The feeling of discouragement formed a huge black cloud that enveloped each man aboard. We knew full well that our window of opportunity for a return by Christmas was already extremely small and this detour would mean no hugs from loved ones on Christmas morning. Even though we performed our assigned task in a professional manner, it added five days to our schedule and the successful completion of the mission did little to relieve the pain of homesickness that seemed to consume everyone.

Shortly after completing that final mission, at a time when things felt especially gloomy, I picked up a colored grease pencil used for keeping the Maneuvering Room status board current, and in the lower right-hand corner I drew a small red and white candy cane. When I had finished, the twinkle in the rest of the eyes of the men in the room was unmistakable and there was just a hint of a smile in their countenances.

Over the next few days, I began to add bits and pieces of the season to the board. One morning I drew a tiny snowman, the next a Christmas tree with ornaments. The following day found Santa and his sleigh flying above rooftops. During each four-hour shift, I added a little something more until finally a shining star looked down on a small Nativity scene, and the work was complete.

And that’s when it happened. Men who had worked so hard for so long to maintain their rough exterior could be heard singing Christmas carols throughout the submarine. Men who had always taken a special pride in how callous they were began to ask, “Who remembers the second verse to ‘Silent Night’?” Men who had refused to acknowledge their spiritual side assisted one another in recalling the words to "Away in a Manger." The atmosphere aboard the submarine had changed completely. The feeling of depression and sadness had been transformed into one of peace on earth — good will to men.

Then, on Christmas Day, the unthinkable happened. The captain, who always stayed at the forward section of the boat to monitor sonar readings and maintain visual sightings from the periscope, walked aft to the rear of the submarine and entered the Maneuvering Room.

Even though we were surrounded by large pumps, motors, hydraulic systems, turbine generators and the main propulsion shaft, a deafening silence fell over us. I tried to envision life in the brig — the Navy’s term for jail. I thought of how simple grease pencils and a piece of Plexiglas may have just cost me a successful term of naval service because I knew that using the status board as a makeshift Christmas card was clearly a violation of Nuclear Regulatory Commission procedures.

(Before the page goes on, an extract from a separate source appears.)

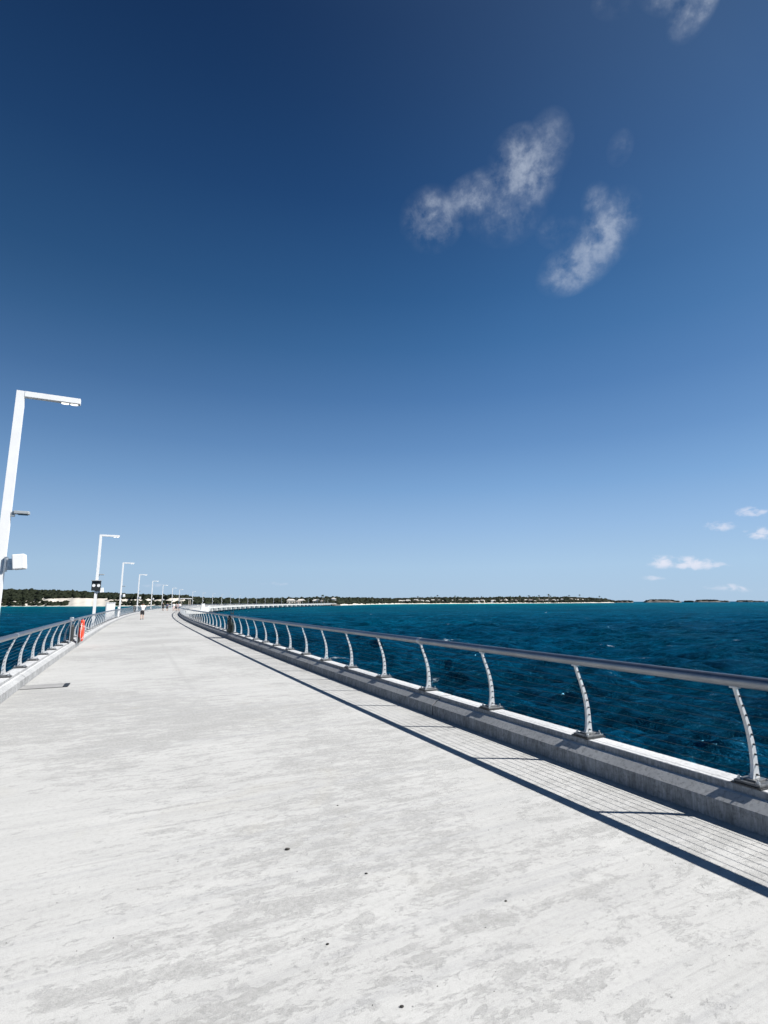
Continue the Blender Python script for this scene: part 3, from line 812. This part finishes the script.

For several more minutes not a word was spoken. Then the captain of the nuclear submarine, the commander of one of the world’s most powerful strategic military weapons, said in a soft and almost reverent voice, “Merry Christmas, men.” He turned and left the room, walked slowly back to the forward part of the boat, and quietly closed the door to his private stateroom.

I learned that day that the Spirit of Christmas could be felt by all men, even the most hardened sailors. I learned that the warm light of the season can be felt anywhere, even onboard a submarine far beneath a cold and dark sea. I learned that there is a sweet spirit that can be awakened within each of us through the simplest of means — even a small red and white candy cane.